Architects Supermachine Studio of Thailand have completed a bright red car showroom in Bangkok.
Called Autostella, the showroom has four differently-sized connected rooms, each with a different sized window onto the street.
Photographs are by Wison Tungtunya.
The information below is from the architects:
Autostella showroom, Bangkok
From early period of the last century, automotive industry seems to have always influenced the of architecture (but not so much the other way around.) In the modern history, different aspects of “automobile” has been inspiring architecture, whether as a material, shape, speed of the way cars are manufactured.
We have learned so much from the classic examples like Fiat’s Lingotto factory in Turin, (Mattè Trucco 1923) that has a test track on the roof top or BMW’s Central Factory in Leipzig (Zaha Hadid, 2005) that incorporates the process of car production and architecture into one.
Car is another architecture’s best friend.
Autostella is a small imported car showroom in Bangkok located around Eakamai-Ramintra expressway.
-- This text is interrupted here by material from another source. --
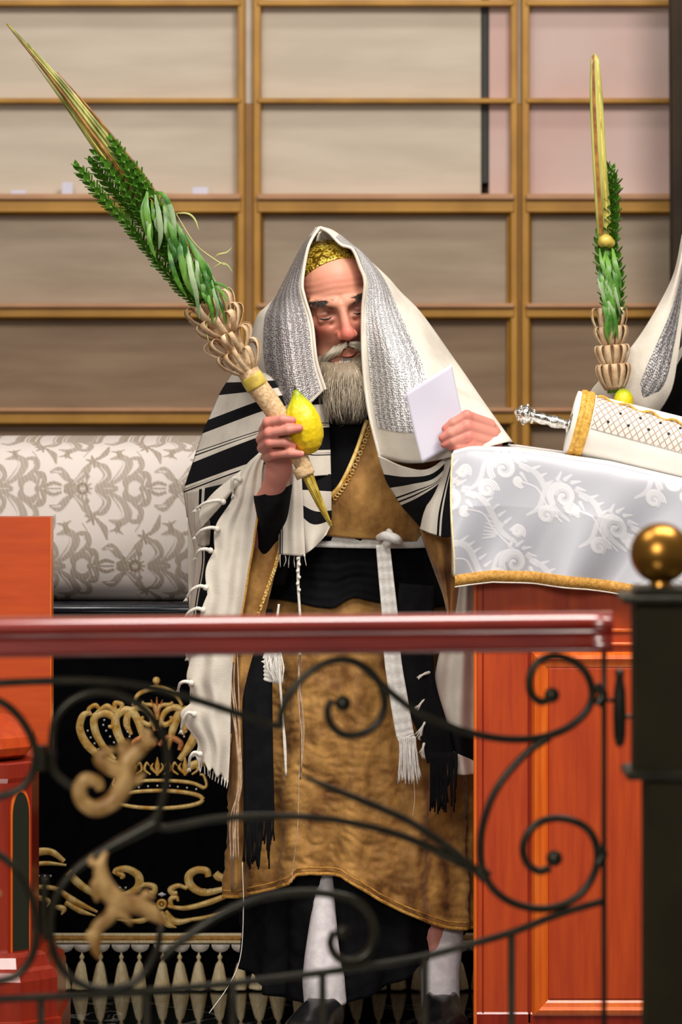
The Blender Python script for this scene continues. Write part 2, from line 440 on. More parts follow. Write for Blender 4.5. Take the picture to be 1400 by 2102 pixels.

The types of cars Autostella keen to sell are those cute car and fun to drive like Fiat 500 or some other small models of another Italian car maker, Alfa romeo. Autostella is not an automobile showroom with super high glass windows as commonly seen in Thailand.
We accessed the project by neglecting the stereotype aspect of automobile that people connect themselves with which is “speed” and its “Dynamic” look. But it is designed like a small bakery and cafe’ that has small car parks right in the middle of the shops.
Their potential clients are those lifestyle concerned people (who sometimes emotional buy rather than logical buy things.)
The flat and long red box is pushed-pulled deformed and divided in to 4 different (but connected) rooms. Each room has windows in different sizes facing the street.
Each of the window is different size according to the size of the room. The room can be decorated differently in the future to suit the mood of the new models of the cars coming-in in the future. “Why the car showroom has to be single white room with non-differentiation all the time? It’s so boring.”